The ASB complied with the request by announcing a hastily assembled Advisory Panel, while noting the Treasury had given it a very challenging remit.

It seems likely the ASB will issue an Exposure Draft at some point this year, with the intention of having guidance in place in time for the insurance industry when it reports its 2004 figures. Such a timescale suggests the change will be one of disclosure rather than measurement, as companies would need to know about anything that affected profits. A project on pensions is on the to-do list of the IASB so there is little point in the ASB cutting across that work.

You would hardly expect Keegan to attack her future employers over the call for action. However, Keegan’s predecessor Sir David Tweedie, now chairman of the IASB, was less circumspect. He claimed the ASB had in the past too few resources to devote to particular industries and that an accounting standard was not necessary in order to help Equitable Life work out if it was paying out too much to policyholders. The inference is clear – Tweedie didn’t see his role as taking orders from anyone – whether it is the government or finance directors. It will be interesting to see if the next chair of the ASB is more relaxed about such political interference, and will be content to be at the beck and call of the government and the IASB.

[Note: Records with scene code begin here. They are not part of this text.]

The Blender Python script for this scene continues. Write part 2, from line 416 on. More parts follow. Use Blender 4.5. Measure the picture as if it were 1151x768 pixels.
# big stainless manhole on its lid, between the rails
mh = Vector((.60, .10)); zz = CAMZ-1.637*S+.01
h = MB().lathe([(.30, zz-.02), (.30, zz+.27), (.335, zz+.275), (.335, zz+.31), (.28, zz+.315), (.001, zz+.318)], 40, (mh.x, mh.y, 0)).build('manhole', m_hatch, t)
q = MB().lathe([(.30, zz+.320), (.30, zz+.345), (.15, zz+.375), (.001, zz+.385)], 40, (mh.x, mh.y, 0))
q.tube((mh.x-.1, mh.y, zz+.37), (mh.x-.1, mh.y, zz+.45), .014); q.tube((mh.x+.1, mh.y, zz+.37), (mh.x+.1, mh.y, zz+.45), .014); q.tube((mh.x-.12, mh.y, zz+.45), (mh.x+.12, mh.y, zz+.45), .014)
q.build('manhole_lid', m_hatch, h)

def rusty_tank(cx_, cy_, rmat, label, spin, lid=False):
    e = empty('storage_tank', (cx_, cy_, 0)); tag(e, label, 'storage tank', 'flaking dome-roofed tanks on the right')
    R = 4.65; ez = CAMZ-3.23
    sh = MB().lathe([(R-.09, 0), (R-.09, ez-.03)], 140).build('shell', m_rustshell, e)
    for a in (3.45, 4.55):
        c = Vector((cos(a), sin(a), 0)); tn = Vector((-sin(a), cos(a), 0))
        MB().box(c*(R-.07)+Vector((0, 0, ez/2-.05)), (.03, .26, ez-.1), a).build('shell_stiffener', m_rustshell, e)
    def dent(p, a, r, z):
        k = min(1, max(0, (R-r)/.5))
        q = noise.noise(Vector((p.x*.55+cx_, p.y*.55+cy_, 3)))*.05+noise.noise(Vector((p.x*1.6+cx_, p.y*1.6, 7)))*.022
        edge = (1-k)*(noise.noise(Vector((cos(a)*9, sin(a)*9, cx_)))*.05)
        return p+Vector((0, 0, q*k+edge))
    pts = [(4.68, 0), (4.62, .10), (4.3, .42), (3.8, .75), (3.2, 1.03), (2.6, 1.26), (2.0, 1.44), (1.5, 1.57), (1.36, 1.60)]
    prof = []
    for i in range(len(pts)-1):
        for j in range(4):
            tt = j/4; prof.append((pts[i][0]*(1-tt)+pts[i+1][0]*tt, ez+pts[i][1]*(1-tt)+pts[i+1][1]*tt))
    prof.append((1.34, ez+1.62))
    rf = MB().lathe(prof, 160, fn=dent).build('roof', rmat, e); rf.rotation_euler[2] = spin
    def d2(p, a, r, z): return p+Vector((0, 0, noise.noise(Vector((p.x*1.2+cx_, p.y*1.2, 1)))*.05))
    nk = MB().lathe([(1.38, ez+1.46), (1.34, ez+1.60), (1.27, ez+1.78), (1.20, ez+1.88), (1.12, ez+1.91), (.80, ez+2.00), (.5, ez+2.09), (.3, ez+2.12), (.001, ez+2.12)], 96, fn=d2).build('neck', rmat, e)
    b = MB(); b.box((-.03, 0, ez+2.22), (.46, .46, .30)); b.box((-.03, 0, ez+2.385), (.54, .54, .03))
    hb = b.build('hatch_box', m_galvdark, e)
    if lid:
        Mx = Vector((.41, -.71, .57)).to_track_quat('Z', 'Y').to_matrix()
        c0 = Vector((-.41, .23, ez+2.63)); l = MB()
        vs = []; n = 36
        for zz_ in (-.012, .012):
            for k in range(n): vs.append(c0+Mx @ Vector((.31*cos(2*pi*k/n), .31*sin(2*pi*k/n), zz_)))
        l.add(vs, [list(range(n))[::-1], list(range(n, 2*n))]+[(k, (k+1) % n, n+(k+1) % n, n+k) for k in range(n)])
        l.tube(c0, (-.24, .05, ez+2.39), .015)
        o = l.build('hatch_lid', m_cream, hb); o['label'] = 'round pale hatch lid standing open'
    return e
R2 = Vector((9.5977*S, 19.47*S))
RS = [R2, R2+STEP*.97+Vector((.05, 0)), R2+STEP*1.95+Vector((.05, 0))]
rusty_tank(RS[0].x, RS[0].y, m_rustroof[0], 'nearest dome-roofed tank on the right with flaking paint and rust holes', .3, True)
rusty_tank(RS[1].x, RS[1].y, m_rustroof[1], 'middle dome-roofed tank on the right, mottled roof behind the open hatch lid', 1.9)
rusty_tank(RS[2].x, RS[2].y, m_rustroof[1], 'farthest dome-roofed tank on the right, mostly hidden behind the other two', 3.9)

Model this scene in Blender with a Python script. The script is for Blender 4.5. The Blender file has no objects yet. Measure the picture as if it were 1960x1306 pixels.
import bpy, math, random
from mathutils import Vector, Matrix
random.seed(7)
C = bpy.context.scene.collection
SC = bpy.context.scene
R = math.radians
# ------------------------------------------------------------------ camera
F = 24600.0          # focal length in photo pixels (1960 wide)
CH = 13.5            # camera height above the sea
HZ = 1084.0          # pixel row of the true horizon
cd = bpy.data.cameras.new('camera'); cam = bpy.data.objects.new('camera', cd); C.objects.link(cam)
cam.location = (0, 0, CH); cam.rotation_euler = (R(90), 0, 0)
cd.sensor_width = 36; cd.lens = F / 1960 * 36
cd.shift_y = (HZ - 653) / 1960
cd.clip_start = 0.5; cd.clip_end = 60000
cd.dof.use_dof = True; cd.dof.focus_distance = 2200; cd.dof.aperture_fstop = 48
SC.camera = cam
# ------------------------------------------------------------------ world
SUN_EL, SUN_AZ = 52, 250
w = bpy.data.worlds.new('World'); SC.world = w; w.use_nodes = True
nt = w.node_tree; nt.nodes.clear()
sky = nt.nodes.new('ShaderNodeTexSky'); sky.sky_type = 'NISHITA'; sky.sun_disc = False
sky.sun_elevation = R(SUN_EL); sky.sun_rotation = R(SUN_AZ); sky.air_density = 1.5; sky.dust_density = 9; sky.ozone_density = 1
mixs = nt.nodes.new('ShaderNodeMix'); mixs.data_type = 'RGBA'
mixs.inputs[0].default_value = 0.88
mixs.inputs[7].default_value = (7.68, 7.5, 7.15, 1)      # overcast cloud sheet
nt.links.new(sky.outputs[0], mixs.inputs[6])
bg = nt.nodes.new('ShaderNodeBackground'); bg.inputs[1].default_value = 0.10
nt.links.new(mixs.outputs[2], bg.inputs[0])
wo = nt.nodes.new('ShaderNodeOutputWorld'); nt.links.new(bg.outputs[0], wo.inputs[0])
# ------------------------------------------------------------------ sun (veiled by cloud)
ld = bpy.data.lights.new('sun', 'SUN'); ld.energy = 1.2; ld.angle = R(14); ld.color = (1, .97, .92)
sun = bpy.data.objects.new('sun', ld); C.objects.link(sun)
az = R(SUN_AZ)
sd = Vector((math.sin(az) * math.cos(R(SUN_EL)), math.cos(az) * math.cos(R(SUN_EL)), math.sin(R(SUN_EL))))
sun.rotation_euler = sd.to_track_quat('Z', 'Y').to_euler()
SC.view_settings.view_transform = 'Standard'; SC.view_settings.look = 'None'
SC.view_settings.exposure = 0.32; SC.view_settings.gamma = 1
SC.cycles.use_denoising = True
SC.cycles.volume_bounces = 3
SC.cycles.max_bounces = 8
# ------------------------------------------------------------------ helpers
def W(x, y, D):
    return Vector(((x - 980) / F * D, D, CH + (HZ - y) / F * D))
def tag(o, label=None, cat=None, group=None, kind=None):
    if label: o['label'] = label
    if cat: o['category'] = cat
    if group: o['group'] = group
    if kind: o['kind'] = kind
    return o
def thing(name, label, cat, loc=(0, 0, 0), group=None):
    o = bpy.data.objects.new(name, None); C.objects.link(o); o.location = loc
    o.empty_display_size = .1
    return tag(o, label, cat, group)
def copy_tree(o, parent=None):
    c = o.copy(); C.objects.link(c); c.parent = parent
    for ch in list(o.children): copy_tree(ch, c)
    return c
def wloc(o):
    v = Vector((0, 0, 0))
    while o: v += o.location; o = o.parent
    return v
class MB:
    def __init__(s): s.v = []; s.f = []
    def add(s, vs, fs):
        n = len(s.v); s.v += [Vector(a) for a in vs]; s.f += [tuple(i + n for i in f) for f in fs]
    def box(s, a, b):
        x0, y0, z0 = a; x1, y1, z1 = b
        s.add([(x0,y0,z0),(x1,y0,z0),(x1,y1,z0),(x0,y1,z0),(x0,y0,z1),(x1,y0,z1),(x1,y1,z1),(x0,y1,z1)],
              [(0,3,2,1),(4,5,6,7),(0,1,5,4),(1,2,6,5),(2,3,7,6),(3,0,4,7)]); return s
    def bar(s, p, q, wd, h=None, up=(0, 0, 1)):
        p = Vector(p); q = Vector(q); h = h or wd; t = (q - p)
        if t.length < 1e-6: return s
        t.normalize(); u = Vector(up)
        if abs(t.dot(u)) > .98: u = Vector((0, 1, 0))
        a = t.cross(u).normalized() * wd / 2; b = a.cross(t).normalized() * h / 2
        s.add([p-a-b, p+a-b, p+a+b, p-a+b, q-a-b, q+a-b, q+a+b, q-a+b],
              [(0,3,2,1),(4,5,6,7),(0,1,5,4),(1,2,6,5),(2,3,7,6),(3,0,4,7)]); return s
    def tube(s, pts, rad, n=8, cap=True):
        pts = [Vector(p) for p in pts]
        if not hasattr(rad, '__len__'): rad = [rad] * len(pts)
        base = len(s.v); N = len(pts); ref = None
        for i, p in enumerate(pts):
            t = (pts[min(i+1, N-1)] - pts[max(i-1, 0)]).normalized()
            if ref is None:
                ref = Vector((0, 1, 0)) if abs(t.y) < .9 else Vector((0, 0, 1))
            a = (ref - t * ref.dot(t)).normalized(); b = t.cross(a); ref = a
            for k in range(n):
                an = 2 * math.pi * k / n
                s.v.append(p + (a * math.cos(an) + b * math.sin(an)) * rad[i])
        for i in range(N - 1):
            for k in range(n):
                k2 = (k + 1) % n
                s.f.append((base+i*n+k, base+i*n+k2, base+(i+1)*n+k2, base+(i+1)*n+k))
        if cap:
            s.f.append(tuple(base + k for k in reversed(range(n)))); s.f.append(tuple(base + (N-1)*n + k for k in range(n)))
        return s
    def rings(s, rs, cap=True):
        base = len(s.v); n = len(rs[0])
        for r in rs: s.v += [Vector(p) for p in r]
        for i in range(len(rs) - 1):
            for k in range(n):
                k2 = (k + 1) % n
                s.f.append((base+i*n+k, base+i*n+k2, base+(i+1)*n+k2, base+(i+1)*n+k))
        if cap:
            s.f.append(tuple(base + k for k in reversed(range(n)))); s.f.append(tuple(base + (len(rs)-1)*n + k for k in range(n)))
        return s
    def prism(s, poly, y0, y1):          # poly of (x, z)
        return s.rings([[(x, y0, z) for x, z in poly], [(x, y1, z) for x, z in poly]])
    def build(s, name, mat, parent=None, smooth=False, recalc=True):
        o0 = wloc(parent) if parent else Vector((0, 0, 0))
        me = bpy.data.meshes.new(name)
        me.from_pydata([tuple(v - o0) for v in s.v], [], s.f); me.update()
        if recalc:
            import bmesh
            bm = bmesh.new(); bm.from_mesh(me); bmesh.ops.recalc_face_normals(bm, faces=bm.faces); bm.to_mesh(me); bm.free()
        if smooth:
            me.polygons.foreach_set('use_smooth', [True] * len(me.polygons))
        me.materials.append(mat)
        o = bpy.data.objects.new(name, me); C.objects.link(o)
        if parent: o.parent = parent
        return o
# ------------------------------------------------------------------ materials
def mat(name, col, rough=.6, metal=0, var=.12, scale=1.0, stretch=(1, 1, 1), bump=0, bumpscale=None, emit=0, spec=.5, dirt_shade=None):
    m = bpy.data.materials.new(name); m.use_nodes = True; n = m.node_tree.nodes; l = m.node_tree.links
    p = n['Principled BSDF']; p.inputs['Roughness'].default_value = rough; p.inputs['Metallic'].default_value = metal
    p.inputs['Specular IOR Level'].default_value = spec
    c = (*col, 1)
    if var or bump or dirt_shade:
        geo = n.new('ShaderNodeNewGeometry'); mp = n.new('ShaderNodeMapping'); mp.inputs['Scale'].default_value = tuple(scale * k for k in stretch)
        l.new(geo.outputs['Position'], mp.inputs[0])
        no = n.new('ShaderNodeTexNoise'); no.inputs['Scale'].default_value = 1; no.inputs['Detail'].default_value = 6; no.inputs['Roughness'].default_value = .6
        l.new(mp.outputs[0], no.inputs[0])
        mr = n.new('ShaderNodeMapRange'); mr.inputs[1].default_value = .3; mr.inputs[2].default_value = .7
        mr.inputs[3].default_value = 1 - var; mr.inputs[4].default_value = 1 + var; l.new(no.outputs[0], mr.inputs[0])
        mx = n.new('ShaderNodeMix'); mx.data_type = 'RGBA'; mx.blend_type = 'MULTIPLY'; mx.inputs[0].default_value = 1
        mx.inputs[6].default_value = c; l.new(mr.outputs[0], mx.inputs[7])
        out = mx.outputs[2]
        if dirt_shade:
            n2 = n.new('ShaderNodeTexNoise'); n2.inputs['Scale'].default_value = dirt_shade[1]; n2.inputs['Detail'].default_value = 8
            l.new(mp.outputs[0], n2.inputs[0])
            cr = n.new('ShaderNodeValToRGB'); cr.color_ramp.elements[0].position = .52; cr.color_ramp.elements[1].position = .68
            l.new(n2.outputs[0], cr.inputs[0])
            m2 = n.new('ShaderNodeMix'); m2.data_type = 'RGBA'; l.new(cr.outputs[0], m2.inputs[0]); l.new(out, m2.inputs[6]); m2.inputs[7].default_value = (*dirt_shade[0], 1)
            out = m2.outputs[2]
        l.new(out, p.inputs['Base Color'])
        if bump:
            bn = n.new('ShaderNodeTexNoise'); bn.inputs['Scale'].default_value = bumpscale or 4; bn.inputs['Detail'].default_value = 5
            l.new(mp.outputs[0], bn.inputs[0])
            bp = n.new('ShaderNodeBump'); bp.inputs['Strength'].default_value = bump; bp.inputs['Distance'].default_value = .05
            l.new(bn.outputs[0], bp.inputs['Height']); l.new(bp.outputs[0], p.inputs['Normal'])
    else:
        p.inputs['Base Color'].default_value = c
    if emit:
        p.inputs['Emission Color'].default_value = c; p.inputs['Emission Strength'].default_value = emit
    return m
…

Ask Tweedie about the role of national standard setters and he will tell you they do have an important ongoing role in helping his IASB shape the standards, carry out the research and work jointly on projects with other national standard setters. Perhaps the national standard setters are there as a two-way communication mechanism. They can represent the views of the standard setters to the preparers and the view of the FDs to the IASB so that it does not become too isolated from its international constituency.

At the moment, the ASB could argue that as well as offering support, it – and other national standard setters – provide resource, people and thinking to help the IASB work out the issues. This does provide national standard setters with influence, although that should never be mistaken for power. Whether the IASB will be happy with such an outsourced solution over the long term remains to be seen. Maybe the IASB will never get sufficient direct funding to bring such work in-house.

Tweedie might be right and such a role is sufficient for the ASB long term. But it’s not as important as actually setting the standards. The IASB is doing that. Big corporates are learning to lobby the IASB directly.

Maybe the ASB’s supervisory body, the Financial Reporting Council, should re-examine the terms of reference of the ASB openly admitting it is no longer an independent body. Maybe the FRC should acknowledge the ASB’s work is now dictated by others. We all, especially the ASB, must now learn to live with that loss of power and status.